Il s'agit d'abord d'un film qui ne pouvait pas être maîtrisé puisque finalement dépendant de l'état de santé de Nicholas Ray. Le terme même de film pourrait être débattu puisqu'avant que Wim Wenders le monte, il ne s'agit qu'à peine de cela. C'était d'abord et avant tout un moyen pour les amis du grand réalisateur américain d'être là avec lui, de l'accompagner.

Mais Wenders étant ce qu'il est, le projet n'en est pas resté là et il nous donne une œuvre forte. Ce film dans le film, ce mélange étrange constitue la forme narrative la plus adéquate pour traiter du thème du film : comment filmer la mort ? Comment filmer la réalité la plus réelle et pourtant la moins appréhensive qui soit. Où peut se situer le cinéma, forme narrative et artistique, qui joue forcément avec l'imaginaire, pour aborder une réalité qui devrait être décrite sans imaginaire (et dont on ne peut parler qu'à travers le filtre de l'imaginaire). Ce thème de la mort est particulier au cinéma dit « moderne » ou « distancé » (dans l'idée de distance entre l'événement filmé et l'affect déclenché chez le spectateur), de Wim Wenders, de Antonioni, ou bien encore de Altman et Jean-Luc Godard dans leurs premiers films.
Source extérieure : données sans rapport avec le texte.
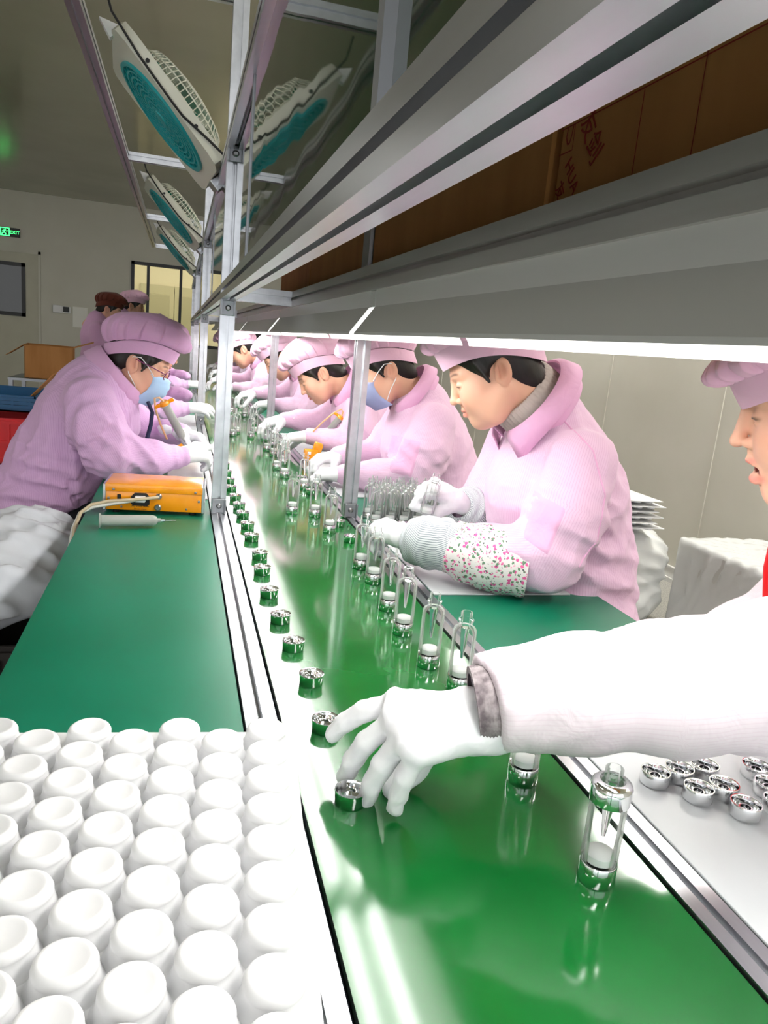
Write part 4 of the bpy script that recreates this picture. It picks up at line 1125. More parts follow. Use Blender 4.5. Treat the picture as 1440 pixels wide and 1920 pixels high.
# ---- woman without mask, bent forward, with glue syringe
def bent_worker(label, dy, dx=0, dz=0, coatm=None, capm=None, capk=1, stool='', pitch=40, pos=(.60, 3.3, 1.12), mask=None, lower=True):
    p = person(label, .95 + dx, 3.3 + dy); T = Matrix.Translation((dx, dy, dz))
    M = T @ head_matrix(pos, -1, pitch, yaw=-8); put_head(p, M, capk, capm or M_CAP_R)
    if mask: put_mask(p, M, mask)
    mesh_obj('coat', BENT['coat'], coatm or M_COAT_R, p, T)
    o = mesh_obj('collar', BENT['collar'], M_PLAINP, p, T); o.modifiers.new('thickness', 'SOLIDIFY').thickness = .003
    for k in ('g1', 'g2'): mesh_obj('glove', BENT[k], None, p, T)
    seat(1.02 + dx, 3.3 + dy, -1, p, stool)
    return p
torso = arm(((1.0, 3.3, .54), .18), ((.93, 3.3, .74), .17), ((.83, 3.3, .90), .16), ((.79, 3.3, .985), .12), neck_end((.60, 3.3, 1.12), -1, 40))
armN = arm(((.76, 3.13, .98), .08), ((.745, 3.09, .90), .08), ((.73, 3.08, .845), .07), ((.63, 3.13, .845), .055), ((.555, 3.17, .85), .043))
armF = arm(((.76, 3.47, .98), .08), ((.72, 3.51, .92), .075), ((.66, 3.52, .88), .065), ((.56, 3.49, .885), .052), ((.48, 3.46, .885), .042))
BENT = {'coat': coat_mesh('coat', (.4, 2.95, .40), (1.25, 3.65, 1.15), torso, [armN, armF], seed=31, wr=.0035, h=.0105, joints=[((.73, 3.08, .85), .12, .9)]),
        'collar': auto_collar('collar', (.60, 3.3, 1.12), -1, 40),
        'g1': hand_mesh('glove', (.56, 3.17, .85), (-.95, .2, -.12), (0, -.1, 1), -1, ((30, 35, 25), (34, 38, 25), (38, 40, 25), (42, 40, 25)), h=.0045),
        'g2': hand_mesh('glove', (.485, 3.46, .885), (-1, -.15, -.2), (0, 0, 1), 1, ((30, 35, 25),) * 4, h=.0045)}
bent_worker('woman without mask in pink coat and cap bending over belt with glue syringe', 0, stool='round stool under woman without mask')
bent_worker('woman in pink cap farther along the right side, half hidden by second post', 1.15, -.03, .03, capk=0, pitch=42, stool='round stool under woman half hidden by second post')
bent_worker('pink-sleeved worker third from the far end of right side', 2.35, -.16, .03, capk=2, pitch=40, stool='round stool third from far end of right side')
bent_worker('pink-coated worker second from the far end of right side', 3.6, -.1, .03, capk=0, pitch=35, stool='round stool second from far end of right side')
bent_worker('pink-coated worker at the far end of right side', 4.7, -.1, .03, capk=1, pitch=35, stool='round stool at far end of right side')

# ---- masked woman with glasses on the left, facing +X
p = person('masked woman with glasses in lilac coat bending over the left table', -.42, 2.7)
M = head_matrix((-.137, 2.7, 1.128), 1, 22, yaw=0)
put_head(p, M, 1, M_CAP_L); put_mask(p, M, M_MASK)
torso = arm(((-.50, 2.7, .50), .18), ((-.46, 2.7, .60), .175), ((-.375, 2.7, .78), .165), ((-.29, 2.7, .94), .165), ((-.27, 2.7, 1.02), .12), neck_end((-.137, 2.7, 1.128), 1, 22))
armN = arm(((-.275, 2.52, 1.0), .088), ((-.245, 2.48, .92), .092), ((-.205, 2.47, .845), .086), ((-.09, 2.53, .825), .066), ((.01, 2.60, .825), .046))
armF = arm(((-.265, 2.88, .99), .08), ((-.19, 2.93, .91), .08), ((-.12, 2.93, .86), .07), ((-.03, 2.87, .87), .05), ((.015, 2.83, .875), .043))
def hipfold(s):
    s.cap((-.56, 2.62, .70), (-.36, 2.55, .66), .03, .03, .05)
L1C = coat_mesh('coat', (-.75, 2.28, .36), (.10, 3.1, 1.2), torso, [armN, armF], h=.0065, seed=41, wr=.0038, extra=hipfold,
                joints=[((-.2, 2.47, .85), .13, .9), ((-.28, 2.52, .98), .12, .5), ((-.45, 2.6, .66), .2, .9)],
                folds=[((-.16, 2.47, .86), (.7, 0, .7), .05, .007, .10, 1.0), ((-.42, 2.56, .68), (.2, 0, 1), .06, .008, .16, .9), ((.0, 2.58, .83), (1, 0, .2), .035, .004, .05, 0)])
mesh_obj('coat', L1C, M_COAT_L, p)
put_collar(p, auto_collar('collar', (-.137, 2.7, 1.128), 1, 22, .108, .102, .06, 24, 1.18, t=.5), M_CAP_L)
sc_c, sc_a, sc_f = neck_ring((-.137, 2.7, 1.128), 1, 22, .72); sc_f = (sc_f - sc_a * sc_f.dot(sc_a)).normalized(); sc_l = sc_a.cross(sc_f)
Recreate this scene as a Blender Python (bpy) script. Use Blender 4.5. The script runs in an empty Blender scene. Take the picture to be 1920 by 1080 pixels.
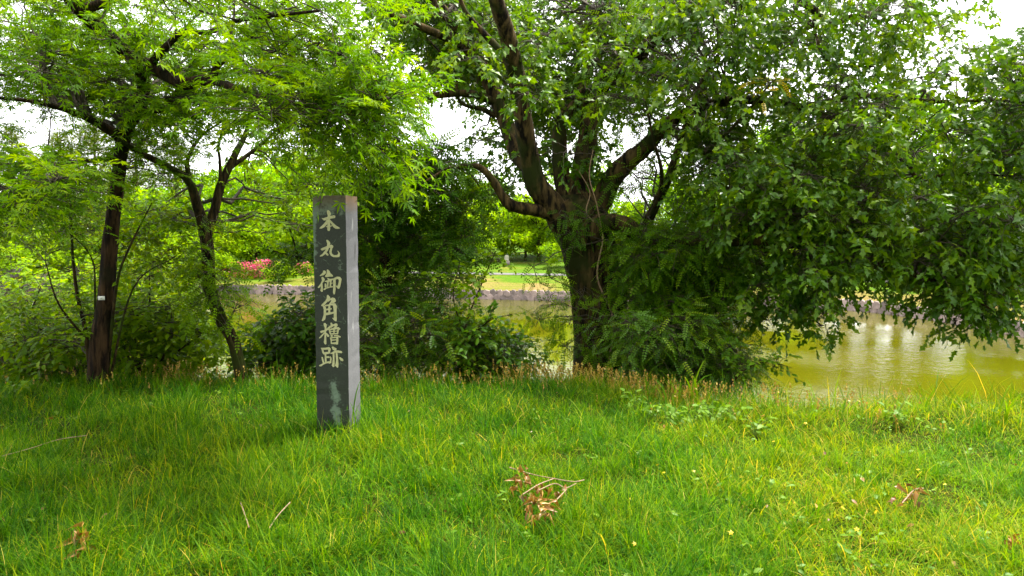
import bpy, bmesh, math, numpy as np
from mathutils import Vector, Matrix

# ------------------------------------------------------------------ camera, light, exposure
S = bpy.context.scene
COL = S.collection
F = 1390.0                      # focal length in photograph pixels (1920 wide)
PITCH = math.radians(4.32)
CAMZ = 1.45
cam = bpy.data.cameras.new('camera')
cam.sensor_width = 36.0
cam.lens = 36.0 * F / 1920.0
cam.clip_start = 0.05
cam.clip_end = 1500
camo = bpy.data.objects.new('camera', cam)
COL.objects.link(camo)
camo.location = (0, 0, CAMZ)
camo.rotation_euler = (math.pi / 2 - PITCH, 0, 0)
S.camera = camo

SUN_EL, SUN_AZ = math.radians(63), math.radians(52)     # azimuth from +Y (view direction) towards +X (right)
W = bpy.data.worlds.new('World')
S.world = W
W.use_nodes = True
nt = W.node_tree
bg = nt.nodes['Background']
sky = nt.nodes.new('ShaderNodeTexSky')
sky.sky_type = 'NISHITA'
sky.sun_disc = False
sky.sun_elevation = SUN_EL
sky.sun_rotation = SUN_AZ
sky.dust_density = 4.0
hs = nt.nodes.new('ShaderNodeHueSaturation')
hs.inputs['Saturation'].default_value = 0.12
mx = nt.nodes.new('ShaderNodeMix')
mx.data_type = 'RGBA'
mx.inputs[0].default_value = 0.55
mx.inputs[7].default_value = (9.0, 9.0, 9.2, 1)          # bright cloud layer
nt.links.new(sky.outputs[0], hs.inputs['Color'])
nt.links.new(hs.outputs[0], mx.inputs[6])
nt.links.new(mx.outputs[2], bg.inputs['Color'])
bg.inputs['Strength'].default_value = 0.065
sun = bpy.data.lights.new('sun', 'SUN')
sun.energy = 1.5
sun.angle = math.radians(11)
sun.color = (1.0, 0.95, 0.84)
suno = bpy.data.objects.new('sun', sun)
COL.objects.link(suno)
sd = Vector((math.sin(SUN_AZ) * math.cos(SUN_EL), math.cos(SUN_AZ) * math.cos(SUN_EL), math.sin(SUN_EL)))
suno.rotation_euler = sd.to_track_quat('Z', 'Y').to_euler()
suno.location = (10, 5, 20)
vs = S.view_settings
vs.view_transform = 'Standard'
vs.look = 'None'
vs.gamma = 1
vs.use_curve_mapping = False
vs.exposure = 3.0
S.render.engine = 'CYCLES'
S.cycles.use_denoising = True
S.cycles.max_bounces = 8
S.cycles.diffuse_bounces = 4
S.cycles.glossy_bounces = 3
S.cycles.transmission_bounces = 5
S.cycles.sample_clamp_indirect = 6

# ------------------------------------------------------------------ helpers
rng = np.random.default_rng(7)
cP, sP = math.cos(PITCH), math.sin(PITCH)


def at(px, py, Y):
    """world point whose distance ahead is Y and which is seen at photograph pixel (px, py)"""
    a, b = (px - 960) / F, (540 - py) / F
    d = np.array((a, cP + b * sP, -sP + b * cP))
    return np.array((0, 0, CAMZ)) + d * (Y / d[1])


def proj(P):
    q = P - np.array((0, 0, CAMZ))
    dep = q[:, 1] * cP - q[:, 2] * sP
    up = q[:, 1] * sP + q[:, 2] * cP
    dep = np.maximum(dep, 1e-3)
    return 960 + F * q[:, 0] / dep, 540 - F * up / dep, dep


def nrm(v):
    return v / np.maximum(np.linalg.norm(v, axis=-1, keepdims=True), 1e-9)


def sstep(a, b, x):
    t = np.clip((np.asarray(x, float) - a) / (b - a), 0, 1)
    return t * t * (3 - 2 * t)


def tag(o, label=None, cat=None, group=None, kind=None):
    if label: o['label'] = label
    if cat: o['category'] = cat
    if group: o['group'] = group
    if kind: o['kind'] = kind
    return o


def link(name, data, parent=None, loc=None):
    o = bpy.data.objects.new(name, data)
    COL.objects.link(o)
    if parent is not None: o.parent = parent
    if loc is not None: o.location = tuple(loc)
    return o


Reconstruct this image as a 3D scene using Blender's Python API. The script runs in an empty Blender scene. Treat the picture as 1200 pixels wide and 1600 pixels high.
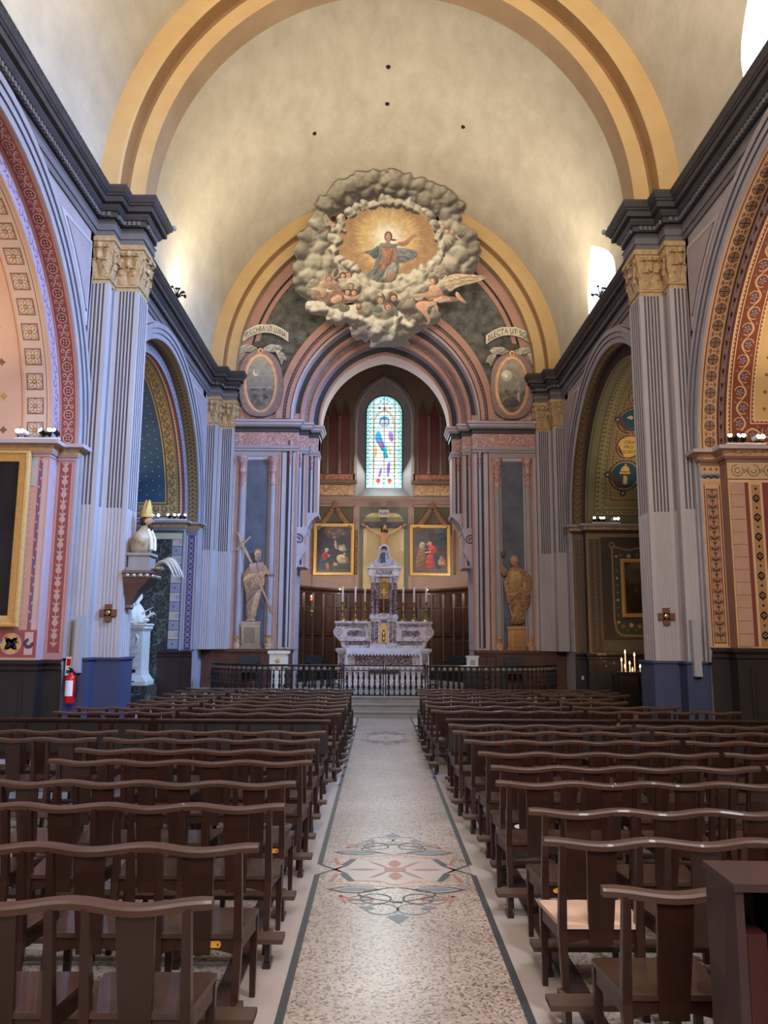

Le début du film est particulièrement brillant à cet égard. Wim Wenders arrive chez Nicholas Ray et explique par une voix-off comment les choses se sont passées. Nous sommes donc dans la réalité. Seulement, l'image est en 35 mm et quand Wim Wenders entre très tôt le matin chez le réalisateur, on a droit à un champ contre champ entre Wim Wenders et le monteur du réalisateur américain. Il y a donc deux caméras 35 dans la pièce. Bizarre pour un documentaire, ça fait artificiel. Premier malaise : où est la réalité ? ou est la fiction ? Plus tard encore, on voit Nicholas Ray se réveiller, malade, toussant, vieux, les fesses à l'air. Le plan est long, voyeur. Seulement, ce moment de réalité là est filmé par un long et ample travelling qui traverse toute la pièce. On a de nouveau un sentiment de distance entre la réalité filmée et l'artificialité du filmage. Puis, après quelques minutes, plus tard dans le film, nouvelle rupture : l'image vidéo montre Wim Wenders en train de diriger Nicholas Ray pour la scène du réveil…

La boucle semble alors bouclée ? Les marques sont bien posées ? Le 35 est donc la fiction ? et la vidéo la réalité ? Eh bien non, ce n'est pas aussi simple que ça et à mesure que le film avance, émergent des moments de réalité dans le 35 (impossible de dire que la conférence soit mise en scène) et des moments de fiction dans la vidéo (quand on voit une caméra plantée sur soi, on ne peut pas s'empêcher de « jouer »)… Nous sommes perdus, sans repère durant tout le film, ce qui correspond finalement à une magnifique approche du sujet (la mort) qu'il faut traiter : le sujet est fuyant insaisissable, comme un savon mouillé, partant dans un sens ou dans un autre, jamais là ni comment on l'attend.